Use of trvs as your principle thermostatic control no longer meets regulation requirements and is not a particularly efficient method of controlling your heating.
 
There is no room stat, so apart from the boiler stat,the TRVs control the house temperature.
That is not an efficient way of controlling the boiler as it will continue to run after the rooms have reached temperature. It also does not comply with current regulations.

I have now tried the system with most TRVs wide open except the 3 suspect ones . It seems to be a lot better although not perfect.
That means the system is not correctly balanced. Read How to balance a CH system

So even if the boiler does'nt need the protection of a bypass, perhaps the system would benefit from one.

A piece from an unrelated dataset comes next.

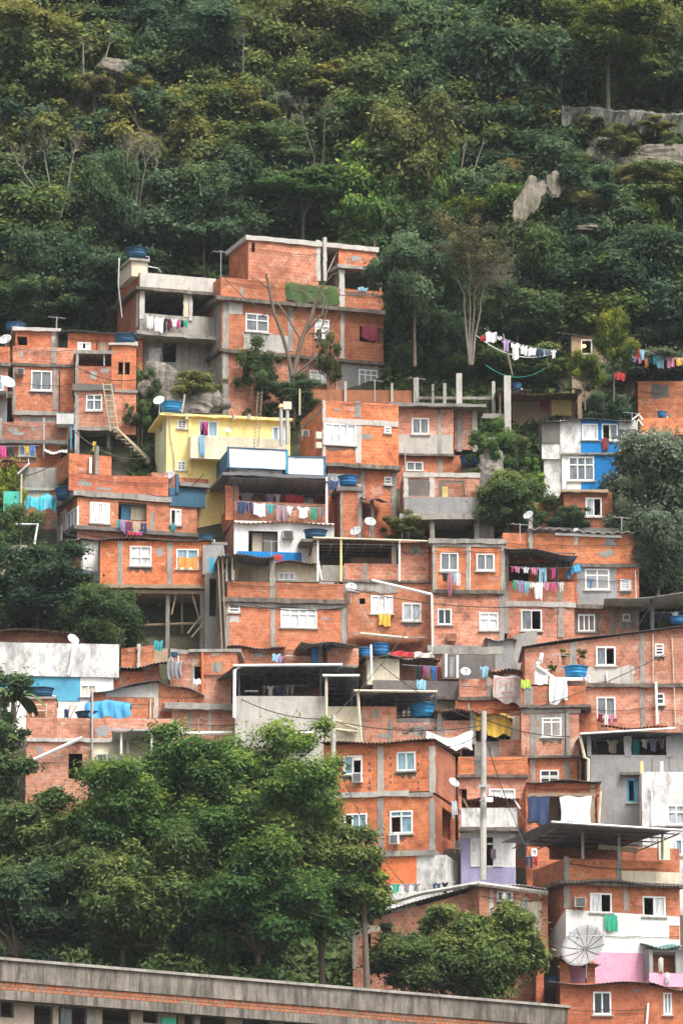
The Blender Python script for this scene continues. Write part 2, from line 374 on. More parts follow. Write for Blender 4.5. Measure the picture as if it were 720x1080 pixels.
    def fill(s, later, Mf):
        for (w, a0, a1, b0, b1) in later:
            if w['kind'] == 'win': s.window(w, Mf, a0, a1, b0, b1)
            elif w['kind'] == 'door':
                mb = MB()
                def bx(p, q, r_, s_, c0, c1):
                    vs = [Mf(p, r_, c0), Mf(q, r_, c0), Mf(q, r_, c1), Mf(p, r_, c1), Mf(p, s_, c0), Mf(q, s_, c0), Mf(q, s_, c1), Mf(p, s_, c1)]
                    mb.add(vs, [(0,3,2,1),(4,5,6,7),(0,1,5,4),(1,2,6,5),(2,3,7,6),(3,0,4,7)])
                bx(a0, a1, b0, b1, 0.04, 0.08)
                for q in (0.12, 0.56):
                    hh = b1 - b0; bx(a0 + 0.12, a1 - 0.12, b0 + hh * q, b0 + hh * (q + 0.32), 0.02, 0.04)
                mb.build('door', w['m'], s.root)
    def front(s, x0, x1, yt, yb, mat, wins=(), v=0.0, t=0.16, ytr=None, name='front_wall', toground=False):
        u0, z1 = s.uz(x0, yt, v); _, z0 = s.uz(x0, yb, v); u1, z1r = s.uz(x1, ytr if ytr is not None else yt, v)
        if ytr is None: z1r = z1
        if toground: z0 = 0.0
        hs, later = s.openings(wins, lambda px, py: s.uz(px, py, v))
        Mf = lambda a, b, c: (a, v + c, b)
        mb = MB(); gridwall(mb, u0, u1, z0, z1, t, hs, Mf, z1r); o = mb.build(name, mat, s.root)
        s.fill(later, Mf)
        if mat.startswith('brick') and u1 - u0 > 1.6 and name == 'front_wall': s.weather(u0, u1, z0 if not toground else s.uz(x0, yb, v)[1], min(z1, z1r), hs, v)
        return u0, u1, z0, z1, z1r
    def weather(s, u0, u1, z0, z1, hs, v):
        """cement smears, pipes, loose wires, rebar stubs and stains that every real wall collects"""
        r2 = random.Random(int(abs(u1 * 53 + z1 * 97 + s.ox * 11)))
        free = lambda a, b, c_, d: all(b < h[0] - .1 or a > h[1] + .1 or d < h[2] - .1 or c_ > h[3] + .1 for h in hs)
        H_ = z1 - z0
        for i in range(r2.choice([0, 1, 2, 2])):
            w, hh = r2.uniform(.2, .9), r2.uniform(.15, .6); a = r2.uniform(u0 + .2, max(u0 + .21, u1 - w - .2)); b = r2.uniform(z0 + .05, max(z0 + .06, z1 - hh - .05))
            if H_ < .6 or not free(a, a + w, b, b + hh): continue
            pts = []; n = 14
            for k in range(n):
                t = 2 * math.pi * k / n; rr = r2.uniform(.6, 1.25); pts.append((min(max(a + w / 2 + math.copysign(abs(math.cos(t)) ** .5, math.cos(t)) * w / 2 * rr, u0 + .03), u1 - .03), min(max(b + hh / 2 + math.copysign(abs(math.sin(t)) ** .6, math.sin(t)) * hh / 2 * rr, z0 + .02), z1 - .03)))
            mb = MB(); mb.add([(p, v - .009 - .002 * i, q) for p, q in pts] + [(p, v + .003, q) for p, q in pts], [tuple(range(n))] + [(k, k + n, (k + 1) % n + n, (k + 1) % n) for k in range(n)]); mb.build('plaster_patch', r2.choice(['concrete', 'plaster_gray', 'brick_old', 'brick_pink', 'brick_old', 'concrete']), s.root)
        if H_ > 1.4 and r2.random() < .6:
            a = r2.uniform(u0 + .15, u1 - .15)
            if free(a - .05, a + .05, z0, z1): MB().tube([(a, v - .05, z0 + .0), (a + r2.uniform(-.03, .03), v - .05, z1 - r2.uniform(0, .5))], r2.choice([.02, .03, .045]), 5).build('pipe', r2.choice(['white_frame', 'gray_metal', 'rubber', 'cream_paint']), s.root)
        if r2.random() < .6:
            b = r2.uniform(z0 + H_ * .5, z1 - .04); pts = []
            for k in range(9): f = k / 8; pts.append((u0 + .1 + (u1 - u0 - .2) * f, v - .07, b - .12 * math.sin(math.pi * ((f * r2.choice([1, 2])) % 1)) + r2.uniform(-.03, .03)))
            MB().tube(pts, .014, 4).build('wire', 'rubber', s.root)
        for h_ in hs:
            if r2.random() < .55 and h_[3] - h_[2] > .3 and h_[2] - z0 > .35:
                w = h_[1] - h_[0]; n = 8; top = h_[2] - .09; mb = MB(); vs = []
                for k in range(n + 1): x = h_[0] + w * k / n; vs += [(x, v - .006, top), (x, v - .006, top - r2.uniform(.04, .32))]
                mb.add(vs, [(2 * k, 2 * k + 1, 2 * k + 3, 2 * k + 2) for k in range(n)]); mb.build('stain', 'stain', s.root)
        if r2.random() < .45:
            for k in range(r2.choice([2, 3, 4])):
                a = r2.choice([u0 + .1, u1 - .12]) + r2.uniform(0, .12) * (1 if k else 0); a = min(max(a, u0 + .05), u1 - .05)
                MB().tube([(a, v + .08, z1 - .05), (a + r2.uniform(-.05, .05), v + .08, z1 + r2.uniform(.25, .6))], .014, 4).build('rebar', 'rust', s.root)
    def block(s, x0, x1, yt, yb, d, mat='brick_orange', wins=(), side=None, swins=(), v=0.0, par=0.0, ytr=None, g=False, roof='concrete', roof_drop=0.06, back=True, floor=True, dt=None, sx=None):
        """a storey or room: front wall, side walls, rear wall and slab"""
        side = side or mat
        u0, u1, z0, z1, z1r = s.front(x0, x1, yt, yb, mat, wins, v, ytr=ytr, toground=g)
        t = 0.16
        left_vis = s.ca * s.ox * 0 + s.sa >= -0.001
        for (uu, zz, sgn, vis) in ((u0, z1, 1, left_vis), (u1, z1r, -1, not left_vis)):
            Ms = lambda a, b, c, uu=uu, sgn=sgn: (uu + sgn * c, v + a, b)
            ww = list(swins) if vis else []
            hs, later = s.openings(ww, lambda px, py, uu=uu: (s.vz(px, py, uu)[0] - v, s.vz(px, py, uu)[1]))
            mb = MB(); gridwall(mb, t, d, z0, zz, t, hs, Ms); mb.build('side_wall', side, s.root)
            s.fill(later, Ms)
        if back:
            mb = MB()
            mb.add([(u0+t, v+d-t, z0), (u1-t, v+d-t, z0), (u1-t, v+d-t, z1r-.002), (u0+t, v+d-t, z1-.002)], [(0,1,2,3)])
            mb.add([(u0+t, v+d, z0), (u1-t, v+d, z0), (u1-t, v+d, z1r-.002), (u0+t, v+d, z1-.002)], [(3,2,1,0)]); mb.build('rear_wall', side, s.root)
        if roof is True: roof = 'concrete'
        if roof:
            e = par + roof_drop
            mb = MB(); A = [(u0+t, v+t), (u1-t, v+t), (u1-t, v+d-t), (u0+t, v+d-t)]; zz = [z1-e, z1r-e, z1r-e, z1-e]
            vs = [(p[0], p[1], q) for p, q in zip(A, zz)] + [(p[0], p[1], q - 0.12) for p, q in zip(A, zz)]
            mb.add(vs, [(0,1,2,3),(7,6,5,4),(0,4,5,1),(1,5,6,2),(2,6,7,3),(3,7,4,0)]); mb.build('roof_slab', roof, s.root)
        if floor and not g:
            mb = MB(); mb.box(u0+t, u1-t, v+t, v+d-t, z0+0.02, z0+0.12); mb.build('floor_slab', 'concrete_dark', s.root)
        return s
    def box(s, name, x0, x1, y0, y1, v0, v1, mat, ext=0.0, label=None):
        u0, u1, z0, z1 = s.rect(x0, y0, x1, y1, min(v0, v1))
        mb = MB().box(u0, u1, v0, v1, z0 - ext, z1); o = mb.build(name, mat, s.root)
        if label: o['label'] = label
        return o
    def col(s, x0, x1, y0, y1, v=0.0, mat='concrete', p=0.025, t=0.12, ext=0.0, name='column'):
        v0 = v - p - rnd.random() * 0.004; u0, u1, z0, z1 = s.rect(x0, y0, x1, y1, v0)
        return ragged_col(MB(), u0, u1, v0, v + t, z0 - ext, z1).build(name, mat, s.root)
    def beam(s, x0, x1, y0, y1, v=0.0, mat='concrete', p=0.04, t=0.1):
        v0 = v - p - rnd.random() * 0.004; u0, u1, z0, z1 = s.rect(x0, y0, x1, y1, v0)
        return ragged_beam(MB(), u0, u1, v0, v + t, z0, z1).build('beam', mat, s.root)
    def ledge(s, x0, x1, y0, y1, proj=0.22, d=3.0, v=0.0, mat='slab_edge', lip=0.0):
        """a floor slab that sticks out of the wall"""
        u0, u1, z0, z1 = s.rect(x0, y0, x1, y1, v)
        l = 0.0 if lip is None else (proj if s.a > 0.02 else 0.03)
        return ragged_beam(MB(), u0 - (l if s.a >= -0.02 else 0.03), u1 + (0.03 if s.a >= -0.02 else proj), v - proj, v + d, z0, z1).build('floor_slab', mat, s.root)
    def patch(s, x0, x1, y0, y1, mat, v=0.0, name='plaster_patch', p=0.012, rough=0.10):
        """plaster with an uneven outline lying on the wall"""
        u0, u1, z0, z1 = s.rect(x0, y0, x1, y1, v); r2 = random.Random(int(x0 * 31 + y0 * 7)); pts = []
        def run(ax, ay, bx_, by_):
            L = math.hypot(bx_ - ax, by_ - ay); k = max(2, int(L / 0.25))
            for i in range(k):
                tt = i / k; pts.append((ax + (bx_ - ax) * tt + r2.uniform(-rough, rough) * (0 < i), ay + (by_ - ay) * tt + r2.uniform(-rough, rough) * (0 < i)))
        run(u0, z0, u1, z0); run(u1, z0, u1, z1); run(u1, z1, u0, z1); run(u0, z1, u0, z0)
        mb = MB(); n = len(pts)
        mb.add([(a, v - p, b) for a, b in pts] + [(a, v + 0.003, b) for a, b in pts], [tuple(range(n))] + [(i, i + n, (i + 1) % n + n, (i + 1) % n) for i in range(n)])
        return mb.build(name, mat, s.root)
    def scol(s, u, x0, x1, y0, y1, mat='concrete', name='column'):
        """column on the side wall at u (pixels read on that side)"""
        ym = (y0 + y1) / 2; a0 = s.vz(x0, ym, u)[0]; a1 = s.vz(x1, ym, u)[0]
        if a0 > a1: a0, a1 = a1, a0
        z1 = s.vz((x0 + x1) / 2, y0, u)[1]; z0 = s.vz((x0 + x1) / 2, y1, u)[1]
        sg = -1 if s.a >= 0 else 1
        return MB().box(u + sg * 0.025, u - sg * 0.05, a0, a1, z0, z1).build(name, mat, s.root)
    def sheet(s, x0, x1, y, v0, v1, dz, mat='fibre_roof', ytr=None, pitch=0.18, amp=0.028, name='roof_sheet', over=0.0, parent=None, dx0=0.0, dx1=0.0):
        u0, z = s.uz(x0, y, v0); u1, zr = s.uz(x1, ytr if ytr is not None else y, v0)
        if ytr is None: zr = z
        u0 -= over; u1 += over
        n = max(4, int((u1 - u0) / pitch * 6)) if amp else 2; mb = MB(); vs = []
        for j in (0, 1):
            for i in range(n + 1):
                f = i / n; u = u0 + (u1 - u0) * f; h = z + (zr - z) * f + amp * math.sin(2 * math.pi * (u - u0) / pitch) + (dz if j else 0) - .05 * math.sin(math.pi * 2.2 * f + z) - .03 * math.sin(9 * f + zr)
                u += ((dx0 * (1 - f) + dx1 * f) if j else 0)
                pv_ = v1 if j else v0 + .10 * (math.sin(int((u - u0) / 1.05) * 12.9 + z * 3) if amp else 0)
                vs.append((u, pv_, h)); vs.append((u, pv_, h - 0.015 - (0.03 if not amp else 0)))
        w = 2 * (n + 1); fs = []
        for i in range(n):
            a = 2 * i; fs += [(a, a + 2, a + 2 + w, a + w), (a + 1 + w, a + 3 + w, a + 3, a + 1), (a + 1, a + 3, a + 2, a), (a + w, a + 2 + w, a + 3 + w, a + 1 + w)]
        fs += [(0, w, w + 1, 1), (2 * n, 2 * n + 1, 2 * n + 1 + w, 2 * n + w)]
        mb.add(vs, fs); return mb.build(name, mat, parent or s.root)
    def tube(s, name, pts, r, mat):
        """pts: (px, py, v)"""
        q = []
        for p in pts:
            u, z = s.uz(p[0], p[1], p[2]); q.append((u, p[2], z))
        return MB().tube(q, r).build(name, mat, s.root)
    def truss(s, x0, x1, y, v0, v1, dz, n=4, drop=0.10, mat='dark_metal'):
        """purlins and rafters under a sheet roof"""
        u0, z = s.uz(x0, y, v0); u1, _ = s.uz(x1, y, v0); mb = MB()
        for i in range(n + 1):
            u = u0 + (u1 - u0) * i / n; mb.tube([(u, v0 + .05, z - drop), (u, v1 - .05, z + dz - drop)], 0.035, 4)
        for j in range(5):
            f = (j + 0.5) / 5; v = v0 + (v1 - v0) * f; mb.tube([(u0, v, z + dz * f - drop + .06), (u1, v, z + dz * f - drop + .06)], 0.03, 4)
        return mb.build('roof_truss', mat, s.root)
grimy('tan_wall', (0.40, 0.33, 0.26), 0.6, (0.15, 0.12, 0.10))
grimy('concrete_streaked', (0.24, 0.21, 0.18), 0.9, (0.06, 0.052, 0.043), thr=0.42, vary=.5)
grimy('teal_roof', (0.16, 0.28, 0.27), 0.5, (0.08, 0.1, 0.1))
brick_mat('clay_strip', (0.60, 0.19, 0.07), (0.30, 0.12, 0.065), (0.09, 0.075, 0.06), 0.45, (0.22, 0.19, 0.16), 0.95)
m_, n_, l_, b_ = nt('lamp_glow'); b_.inputs['Base Color'].default_value = (1, .6, .2, 1); b_.inputs['Emission Color'].default_value = (1, .42, .08, 1); b_.inputs['Emission Strength'].default_value = 9.0
m_, n_, l_, b_ = nt('mesh_dish'); b_.inputs['Base Color'].default_value = (.42, .42, .42, 1); b_.inputs['Alpha'].default_value = 0.62; b_.inputs['Roughness'].default_value = .5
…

An auto bypass serves two purposes: to maintain the flow rate through the boiler; or, to limit the increase in circuit pressure when TRVs close down. You are suffering from the second problem. Correct balancing will help, but an ABV is advisable.
 
Thanks for the very helpful answers.
The HW tank is vented [tee off HW outlet on top]. It has 3 separate coils inside : HW from boiler; HW from Rayburn; HW from solar -not much room for the secondary water! There is only a 3-port valve on the boiler circuit:the others are entirely separate systems. Because we have 3 other sources of hot water, 4 if you include the electric heater, then we usually keep the programmer ST699, on CH only. Wouldn't the 3-way valve be closed on the HW side and so not available as a bypass for the CH?
Is it sufficient to install an ABV on the heating circuit after the 3-way valve or should I fit two 2-port valves [S-plan] as well as a ABV and dispense with the 3-way altogether?
Your advice regarding balancing the system is appropriate because I have changed a number of rads and not rebalanced. I guess this, together with an ABV should solve the vibrating TRV problem. I will let you know in due course.
As regards the inadequacy of TRVs alone to control the heating; my system was built without a room stat and so has no wiring for one.Would it meet the regs if I removed the TRV from the Hall rad, which heats the stairs and landing above as well and fitted a wireless room stat e.g. Honeywell DT92E? At least then the boiler would receive more direct switching and not have to rely on it's internal stat to shut down.
Finally and since I am in contact with experts: As I have changed rads and removed most of the crud from the system, would it be a good idea to take the opportunity to fit a 'Magnaclean' filter near the boiler when I drain down?
Thanks in advance for your continued indulgence.
 
whatever room you have the wall stat in there should not be a trv fitted
the magna clean twin-tech or the fernox tf1 twin-tech they are both very good and do exactly the same job but the tf1 is much cheaper
 
the three port will always give an open circuit-when denergised it is open to DHW.
With regard the wireless stat you should find thisis a muchmore efficient method of controlling your heating and will meet CHeSS standards (essentially those underpinning PART L).
Removing TRV head will give you an open route should TRV'S shut down when valve in CH only though a ABPV is preferable as reduces unnecessary losses through fixed bypass.
Look up the very informative section on system balancing in the FAQ's section for a much more informed breakdown of the subject than I can give.
All the best.
 
Thanks everyone for your help on this matter. As my initial enquiry raised other points regarding the efficacy of my heating system, I have moved to another thread.